start

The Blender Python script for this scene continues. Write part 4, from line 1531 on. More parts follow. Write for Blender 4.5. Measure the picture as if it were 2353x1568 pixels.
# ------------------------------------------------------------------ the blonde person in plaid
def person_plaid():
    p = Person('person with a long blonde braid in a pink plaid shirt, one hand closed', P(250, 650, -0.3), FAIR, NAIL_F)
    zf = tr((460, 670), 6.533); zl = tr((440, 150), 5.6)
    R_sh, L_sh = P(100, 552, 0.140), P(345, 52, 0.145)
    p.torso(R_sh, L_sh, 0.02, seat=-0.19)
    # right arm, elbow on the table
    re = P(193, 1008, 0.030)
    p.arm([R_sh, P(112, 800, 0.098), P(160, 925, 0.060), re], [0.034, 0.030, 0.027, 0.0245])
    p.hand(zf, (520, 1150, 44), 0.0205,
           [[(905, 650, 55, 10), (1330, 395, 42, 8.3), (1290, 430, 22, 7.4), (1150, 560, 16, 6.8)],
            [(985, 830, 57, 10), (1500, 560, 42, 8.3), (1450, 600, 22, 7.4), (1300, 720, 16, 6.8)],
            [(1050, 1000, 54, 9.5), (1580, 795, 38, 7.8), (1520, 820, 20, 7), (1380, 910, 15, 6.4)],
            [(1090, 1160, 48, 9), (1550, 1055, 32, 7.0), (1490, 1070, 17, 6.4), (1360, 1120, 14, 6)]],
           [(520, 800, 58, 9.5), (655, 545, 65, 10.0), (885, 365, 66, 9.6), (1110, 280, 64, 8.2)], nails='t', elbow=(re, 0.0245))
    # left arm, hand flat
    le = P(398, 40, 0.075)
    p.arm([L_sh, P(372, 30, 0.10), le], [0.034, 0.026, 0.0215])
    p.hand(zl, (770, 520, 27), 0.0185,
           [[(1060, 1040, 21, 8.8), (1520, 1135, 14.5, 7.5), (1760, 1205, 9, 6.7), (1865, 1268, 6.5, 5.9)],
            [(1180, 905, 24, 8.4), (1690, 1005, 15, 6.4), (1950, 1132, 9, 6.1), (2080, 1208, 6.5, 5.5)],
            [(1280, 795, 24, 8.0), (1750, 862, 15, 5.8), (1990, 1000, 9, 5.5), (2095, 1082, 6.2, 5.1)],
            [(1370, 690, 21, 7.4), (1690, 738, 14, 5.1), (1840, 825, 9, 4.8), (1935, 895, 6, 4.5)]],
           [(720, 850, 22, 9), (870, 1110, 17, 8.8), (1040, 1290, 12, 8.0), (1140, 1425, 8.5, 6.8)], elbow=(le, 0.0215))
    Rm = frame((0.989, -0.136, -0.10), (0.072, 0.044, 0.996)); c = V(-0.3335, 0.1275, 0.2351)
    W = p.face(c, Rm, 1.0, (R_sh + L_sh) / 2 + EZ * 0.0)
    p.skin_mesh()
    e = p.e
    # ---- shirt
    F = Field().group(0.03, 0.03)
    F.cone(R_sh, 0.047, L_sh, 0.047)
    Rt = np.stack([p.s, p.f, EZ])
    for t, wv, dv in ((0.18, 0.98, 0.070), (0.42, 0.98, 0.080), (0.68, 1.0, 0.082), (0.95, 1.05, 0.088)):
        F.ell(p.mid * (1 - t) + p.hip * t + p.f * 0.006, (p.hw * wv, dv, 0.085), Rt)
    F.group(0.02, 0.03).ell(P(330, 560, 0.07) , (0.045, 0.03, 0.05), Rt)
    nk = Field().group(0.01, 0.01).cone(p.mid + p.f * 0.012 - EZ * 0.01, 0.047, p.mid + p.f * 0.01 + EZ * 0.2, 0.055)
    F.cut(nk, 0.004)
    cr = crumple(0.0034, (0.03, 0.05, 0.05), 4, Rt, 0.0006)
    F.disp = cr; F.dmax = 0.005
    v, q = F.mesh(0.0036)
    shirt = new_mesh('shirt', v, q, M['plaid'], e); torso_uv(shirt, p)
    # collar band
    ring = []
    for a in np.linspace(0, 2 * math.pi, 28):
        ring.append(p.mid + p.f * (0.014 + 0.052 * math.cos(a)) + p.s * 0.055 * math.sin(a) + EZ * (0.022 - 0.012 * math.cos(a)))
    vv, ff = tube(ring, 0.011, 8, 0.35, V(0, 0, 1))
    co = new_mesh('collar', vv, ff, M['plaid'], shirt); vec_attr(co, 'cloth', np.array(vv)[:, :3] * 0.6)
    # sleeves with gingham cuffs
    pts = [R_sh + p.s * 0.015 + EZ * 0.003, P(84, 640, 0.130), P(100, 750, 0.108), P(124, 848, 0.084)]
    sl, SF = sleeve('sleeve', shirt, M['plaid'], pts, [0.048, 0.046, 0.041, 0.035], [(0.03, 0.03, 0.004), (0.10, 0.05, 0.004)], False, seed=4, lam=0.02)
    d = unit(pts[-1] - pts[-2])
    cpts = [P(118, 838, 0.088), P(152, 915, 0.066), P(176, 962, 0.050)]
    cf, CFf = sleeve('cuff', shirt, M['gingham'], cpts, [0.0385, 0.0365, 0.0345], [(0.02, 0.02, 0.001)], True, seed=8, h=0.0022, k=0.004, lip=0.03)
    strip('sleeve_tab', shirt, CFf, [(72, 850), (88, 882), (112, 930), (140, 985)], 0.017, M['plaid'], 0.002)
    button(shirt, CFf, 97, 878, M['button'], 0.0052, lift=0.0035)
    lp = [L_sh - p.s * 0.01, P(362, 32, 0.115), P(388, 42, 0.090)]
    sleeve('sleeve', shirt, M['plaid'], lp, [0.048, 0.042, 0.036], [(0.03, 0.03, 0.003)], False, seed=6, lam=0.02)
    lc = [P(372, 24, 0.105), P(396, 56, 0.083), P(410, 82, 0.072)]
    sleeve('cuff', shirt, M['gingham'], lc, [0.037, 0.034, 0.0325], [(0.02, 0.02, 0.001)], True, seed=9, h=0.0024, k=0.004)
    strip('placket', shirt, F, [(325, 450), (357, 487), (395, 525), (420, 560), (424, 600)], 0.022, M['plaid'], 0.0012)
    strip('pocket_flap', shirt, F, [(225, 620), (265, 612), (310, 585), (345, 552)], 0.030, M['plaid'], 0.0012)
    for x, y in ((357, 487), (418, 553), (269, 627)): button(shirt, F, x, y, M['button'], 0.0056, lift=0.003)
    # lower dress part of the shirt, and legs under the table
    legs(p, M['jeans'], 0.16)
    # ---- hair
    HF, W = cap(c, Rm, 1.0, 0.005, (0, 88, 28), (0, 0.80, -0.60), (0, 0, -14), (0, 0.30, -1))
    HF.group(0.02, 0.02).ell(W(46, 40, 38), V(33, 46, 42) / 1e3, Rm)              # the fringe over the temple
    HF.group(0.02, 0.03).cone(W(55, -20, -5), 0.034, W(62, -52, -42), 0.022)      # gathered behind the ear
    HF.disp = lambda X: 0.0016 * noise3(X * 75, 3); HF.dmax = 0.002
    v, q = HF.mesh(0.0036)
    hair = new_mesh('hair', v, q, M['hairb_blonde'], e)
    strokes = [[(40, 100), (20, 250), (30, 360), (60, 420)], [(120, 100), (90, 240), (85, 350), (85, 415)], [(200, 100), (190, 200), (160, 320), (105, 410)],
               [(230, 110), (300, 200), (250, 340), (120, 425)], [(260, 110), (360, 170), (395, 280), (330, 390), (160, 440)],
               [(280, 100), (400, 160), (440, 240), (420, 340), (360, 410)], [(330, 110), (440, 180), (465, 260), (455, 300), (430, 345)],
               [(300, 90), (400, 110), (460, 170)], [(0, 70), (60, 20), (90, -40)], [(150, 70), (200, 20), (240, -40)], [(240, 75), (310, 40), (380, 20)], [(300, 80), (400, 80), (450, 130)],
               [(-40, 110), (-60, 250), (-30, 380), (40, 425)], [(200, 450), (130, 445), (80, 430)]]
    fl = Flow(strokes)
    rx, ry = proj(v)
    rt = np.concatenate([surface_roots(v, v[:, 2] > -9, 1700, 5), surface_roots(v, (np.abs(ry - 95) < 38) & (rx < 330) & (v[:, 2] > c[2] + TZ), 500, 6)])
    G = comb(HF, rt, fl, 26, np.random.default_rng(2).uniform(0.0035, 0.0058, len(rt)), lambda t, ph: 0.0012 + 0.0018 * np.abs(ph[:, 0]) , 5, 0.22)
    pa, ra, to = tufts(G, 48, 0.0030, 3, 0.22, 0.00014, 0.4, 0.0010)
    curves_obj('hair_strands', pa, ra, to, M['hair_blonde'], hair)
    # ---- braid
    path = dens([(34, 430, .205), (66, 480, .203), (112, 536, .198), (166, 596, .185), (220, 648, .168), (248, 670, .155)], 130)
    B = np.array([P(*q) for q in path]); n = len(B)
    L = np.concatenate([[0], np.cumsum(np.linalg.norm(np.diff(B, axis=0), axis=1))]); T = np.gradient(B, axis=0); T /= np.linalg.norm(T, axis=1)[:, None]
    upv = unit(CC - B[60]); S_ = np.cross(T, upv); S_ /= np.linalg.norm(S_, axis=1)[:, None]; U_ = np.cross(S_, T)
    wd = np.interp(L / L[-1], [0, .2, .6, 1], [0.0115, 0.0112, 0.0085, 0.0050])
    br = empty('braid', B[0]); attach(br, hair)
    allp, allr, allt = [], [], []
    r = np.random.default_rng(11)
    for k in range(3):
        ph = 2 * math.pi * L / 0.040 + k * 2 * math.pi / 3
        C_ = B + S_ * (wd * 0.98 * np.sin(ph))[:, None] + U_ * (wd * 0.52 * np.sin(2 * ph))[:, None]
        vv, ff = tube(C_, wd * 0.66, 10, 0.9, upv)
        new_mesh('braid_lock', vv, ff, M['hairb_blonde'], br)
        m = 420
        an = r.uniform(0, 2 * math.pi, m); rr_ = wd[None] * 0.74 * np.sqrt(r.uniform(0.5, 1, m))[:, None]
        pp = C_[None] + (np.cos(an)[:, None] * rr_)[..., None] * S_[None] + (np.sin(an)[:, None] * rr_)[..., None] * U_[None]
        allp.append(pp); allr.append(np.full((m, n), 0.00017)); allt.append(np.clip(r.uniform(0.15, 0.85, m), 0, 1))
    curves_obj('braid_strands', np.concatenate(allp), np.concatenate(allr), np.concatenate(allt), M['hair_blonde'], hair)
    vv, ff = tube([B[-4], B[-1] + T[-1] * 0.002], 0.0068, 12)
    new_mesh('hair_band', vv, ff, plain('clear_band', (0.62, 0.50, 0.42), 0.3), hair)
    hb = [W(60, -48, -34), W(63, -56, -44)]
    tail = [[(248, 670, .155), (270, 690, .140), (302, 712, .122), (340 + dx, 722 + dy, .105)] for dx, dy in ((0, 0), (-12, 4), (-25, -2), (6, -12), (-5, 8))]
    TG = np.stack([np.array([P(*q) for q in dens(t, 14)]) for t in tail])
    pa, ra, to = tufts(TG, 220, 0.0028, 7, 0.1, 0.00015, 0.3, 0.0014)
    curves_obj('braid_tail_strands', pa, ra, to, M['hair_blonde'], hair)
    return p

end

> **EXERCISE DETAILS**
Every line that holds the word "part" counts once; state the total number of such lines and nothing else.

> **TASK RESULT**
2